• What to work on
Line by line, reproduce exactly the beginning of the listing below, ending with the line that contains "scene.camera = camo" and adding nothing.

• Data provided
* * * *
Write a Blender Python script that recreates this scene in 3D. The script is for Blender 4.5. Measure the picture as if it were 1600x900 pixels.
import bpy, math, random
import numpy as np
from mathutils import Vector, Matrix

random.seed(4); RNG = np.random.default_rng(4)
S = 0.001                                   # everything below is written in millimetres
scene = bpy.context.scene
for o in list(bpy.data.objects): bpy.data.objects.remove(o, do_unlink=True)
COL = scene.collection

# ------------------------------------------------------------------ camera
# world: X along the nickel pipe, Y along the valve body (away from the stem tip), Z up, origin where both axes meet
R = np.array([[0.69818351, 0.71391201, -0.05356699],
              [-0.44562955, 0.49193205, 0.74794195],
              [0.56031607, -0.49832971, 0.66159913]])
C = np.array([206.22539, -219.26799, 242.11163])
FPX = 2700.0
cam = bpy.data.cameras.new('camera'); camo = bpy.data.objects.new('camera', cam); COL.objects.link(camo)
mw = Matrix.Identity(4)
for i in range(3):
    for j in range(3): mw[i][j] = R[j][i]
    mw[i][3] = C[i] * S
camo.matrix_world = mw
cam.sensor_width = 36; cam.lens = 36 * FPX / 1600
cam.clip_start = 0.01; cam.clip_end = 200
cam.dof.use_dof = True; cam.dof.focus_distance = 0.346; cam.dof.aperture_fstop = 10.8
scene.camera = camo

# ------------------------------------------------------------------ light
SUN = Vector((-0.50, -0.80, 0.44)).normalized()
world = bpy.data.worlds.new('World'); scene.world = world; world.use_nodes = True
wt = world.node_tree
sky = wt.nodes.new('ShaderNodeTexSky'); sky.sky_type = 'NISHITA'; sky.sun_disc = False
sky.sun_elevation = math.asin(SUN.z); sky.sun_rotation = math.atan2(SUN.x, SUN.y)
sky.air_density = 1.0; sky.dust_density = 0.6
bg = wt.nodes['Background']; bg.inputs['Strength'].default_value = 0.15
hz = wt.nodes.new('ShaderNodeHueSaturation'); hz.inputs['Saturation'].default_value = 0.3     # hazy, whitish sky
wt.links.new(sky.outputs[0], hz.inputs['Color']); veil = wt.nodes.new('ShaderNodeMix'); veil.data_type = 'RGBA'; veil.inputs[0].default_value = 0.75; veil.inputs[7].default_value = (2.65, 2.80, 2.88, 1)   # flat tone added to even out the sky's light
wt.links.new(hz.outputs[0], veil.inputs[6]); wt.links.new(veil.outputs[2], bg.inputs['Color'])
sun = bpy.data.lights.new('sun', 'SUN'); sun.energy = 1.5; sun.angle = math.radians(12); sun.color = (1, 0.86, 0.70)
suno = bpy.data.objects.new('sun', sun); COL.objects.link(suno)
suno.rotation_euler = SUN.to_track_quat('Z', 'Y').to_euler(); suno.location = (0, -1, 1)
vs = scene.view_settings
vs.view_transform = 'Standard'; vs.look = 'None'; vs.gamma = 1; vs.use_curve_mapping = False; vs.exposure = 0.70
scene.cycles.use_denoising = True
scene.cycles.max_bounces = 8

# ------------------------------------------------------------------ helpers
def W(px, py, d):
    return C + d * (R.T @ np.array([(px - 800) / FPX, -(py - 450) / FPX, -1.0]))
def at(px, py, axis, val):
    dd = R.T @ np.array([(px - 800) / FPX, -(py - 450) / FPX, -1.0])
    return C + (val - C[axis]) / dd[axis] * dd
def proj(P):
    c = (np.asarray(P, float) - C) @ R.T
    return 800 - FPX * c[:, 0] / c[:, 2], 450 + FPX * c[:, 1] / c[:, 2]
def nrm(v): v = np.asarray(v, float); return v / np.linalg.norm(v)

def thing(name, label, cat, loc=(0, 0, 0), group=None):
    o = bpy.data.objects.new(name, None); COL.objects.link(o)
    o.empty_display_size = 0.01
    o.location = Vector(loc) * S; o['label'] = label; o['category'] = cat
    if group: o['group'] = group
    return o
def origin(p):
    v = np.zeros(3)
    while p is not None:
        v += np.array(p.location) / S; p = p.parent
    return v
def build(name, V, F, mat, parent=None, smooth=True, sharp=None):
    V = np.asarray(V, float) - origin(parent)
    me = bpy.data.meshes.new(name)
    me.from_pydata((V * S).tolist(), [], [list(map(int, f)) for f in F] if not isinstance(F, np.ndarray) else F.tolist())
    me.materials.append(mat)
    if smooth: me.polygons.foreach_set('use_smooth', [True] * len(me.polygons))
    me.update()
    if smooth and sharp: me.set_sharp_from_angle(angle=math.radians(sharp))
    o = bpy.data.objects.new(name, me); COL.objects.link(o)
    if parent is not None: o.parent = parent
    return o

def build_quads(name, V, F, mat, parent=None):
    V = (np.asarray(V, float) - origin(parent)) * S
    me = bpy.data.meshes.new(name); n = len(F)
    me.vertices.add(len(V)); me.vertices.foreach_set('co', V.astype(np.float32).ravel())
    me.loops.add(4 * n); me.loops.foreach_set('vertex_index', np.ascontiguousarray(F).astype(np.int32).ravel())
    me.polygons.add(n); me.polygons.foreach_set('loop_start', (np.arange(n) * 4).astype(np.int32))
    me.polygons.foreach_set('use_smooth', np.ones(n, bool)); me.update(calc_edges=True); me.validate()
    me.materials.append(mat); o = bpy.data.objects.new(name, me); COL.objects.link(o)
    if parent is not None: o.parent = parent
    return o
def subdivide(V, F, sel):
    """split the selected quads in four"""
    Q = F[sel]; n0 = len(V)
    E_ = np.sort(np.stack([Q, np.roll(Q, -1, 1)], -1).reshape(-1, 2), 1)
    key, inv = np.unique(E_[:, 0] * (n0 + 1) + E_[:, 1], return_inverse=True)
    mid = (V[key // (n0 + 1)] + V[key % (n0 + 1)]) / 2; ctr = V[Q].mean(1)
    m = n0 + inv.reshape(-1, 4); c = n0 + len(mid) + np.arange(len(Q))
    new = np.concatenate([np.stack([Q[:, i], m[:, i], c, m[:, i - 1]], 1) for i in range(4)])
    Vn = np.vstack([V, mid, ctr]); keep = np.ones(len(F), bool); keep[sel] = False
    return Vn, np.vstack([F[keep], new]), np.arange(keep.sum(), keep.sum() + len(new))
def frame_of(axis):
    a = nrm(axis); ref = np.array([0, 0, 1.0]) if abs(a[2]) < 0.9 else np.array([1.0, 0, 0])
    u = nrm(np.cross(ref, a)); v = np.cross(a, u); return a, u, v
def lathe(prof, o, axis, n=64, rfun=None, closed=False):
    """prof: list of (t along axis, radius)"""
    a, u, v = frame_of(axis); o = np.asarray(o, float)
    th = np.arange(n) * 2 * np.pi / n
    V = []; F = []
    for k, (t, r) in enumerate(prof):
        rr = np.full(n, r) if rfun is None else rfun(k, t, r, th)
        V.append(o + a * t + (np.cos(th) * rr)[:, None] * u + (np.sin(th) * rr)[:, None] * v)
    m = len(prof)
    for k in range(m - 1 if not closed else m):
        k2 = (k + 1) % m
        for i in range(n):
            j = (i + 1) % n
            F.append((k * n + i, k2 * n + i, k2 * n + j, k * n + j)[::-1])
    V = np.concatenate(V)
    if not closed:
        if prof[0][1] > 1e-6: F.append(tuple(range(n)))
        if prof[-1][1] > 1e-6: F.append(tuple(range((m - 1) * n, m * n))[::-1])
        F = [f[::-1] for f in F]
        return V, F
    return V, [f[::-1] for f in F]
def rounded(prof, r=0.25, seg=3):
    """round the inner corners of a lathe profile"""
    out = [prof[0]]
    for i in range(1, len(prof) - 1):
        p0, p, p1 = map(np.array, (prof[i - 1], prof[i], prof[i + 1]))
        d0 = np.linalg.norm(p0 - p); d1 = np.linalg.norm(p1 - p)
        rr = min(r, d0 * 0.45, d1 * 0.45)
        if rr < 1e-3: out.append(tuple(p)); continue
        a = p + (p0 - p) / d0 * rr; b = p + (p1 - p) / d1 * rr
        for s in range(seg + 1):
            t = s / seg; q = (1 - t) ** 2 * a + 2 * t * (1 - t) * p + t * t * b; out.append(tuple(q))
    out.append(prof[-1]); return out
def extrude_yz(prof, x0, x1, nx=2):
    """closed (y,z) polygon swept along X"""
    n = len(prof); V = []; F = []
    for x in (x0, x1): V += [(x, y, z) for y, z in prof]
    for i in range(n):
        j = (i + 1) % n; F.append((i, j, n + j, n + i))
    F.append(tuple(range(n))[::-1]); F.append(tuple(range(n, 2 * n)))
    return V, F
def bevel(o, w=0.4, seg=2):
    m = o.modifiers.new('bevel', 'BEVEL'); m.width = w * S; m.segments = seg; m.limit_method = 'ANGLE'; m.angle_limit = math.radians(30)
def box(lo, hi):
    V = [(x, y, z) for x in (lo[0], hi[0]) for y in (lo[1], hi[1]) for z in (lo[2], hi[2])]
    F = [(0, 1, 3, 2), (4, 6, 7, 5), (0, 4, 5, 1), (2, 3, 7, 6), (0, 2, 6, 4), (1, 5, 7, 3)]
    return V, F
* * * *
• Exercise solution
Write a Blender Python script that recreates this scene in 3D. The script is for Blender 4.5. Measure the picture as if it were 1600x900 pixels.
import bpy, math, random
import numpy as np
from mathutils import Vector, Matrix

random.seed(4); RNG = np.random.default_rng(4)
S = 0.001                                   # everything below is written in millimetres
scene = bpy.context.scene
for o in list(bpy.data.objects): bpy.data.objects.remove(o, do_unlink=True)
COL = scene.collection

# ------------------------------------------------------------------ camera
# world: X along the nickel pipe, Y along the valve body (away from the stem tip), Z up, origin where both axes meet
R = np.array([[0.69818351, 0.71391201, -0.05356699],
              [-0.44562955, 0.49193205, 0.74794195],
              [0.56031607, -0.49832971, 0.66159913]])
C = np.array([206.22539, -219.26799, 242.11163])
FPX = 2700.0
cam = bpy.data.cameras.new('camera'); camo = bpy.data.objects.new('camera', cam); COL.objects.link(camo)
mw = Matrix.Identity(4)
for i in range(3):
    for j in range(3): mw[i][j] = R[j][i]
    mw[i][3] = C[i] * S
camo.matrix_world = mw
cam.sensor_width = 36; cam.lens = 36 * FPX / 1600
cam.clip_start = 0.01; cam.clip_end = 200
cam.dof.use_dof = True; cam.dof.focus_distance = 0.346; cam.dof.aperture_fstop = 10.8
scene.camera = camo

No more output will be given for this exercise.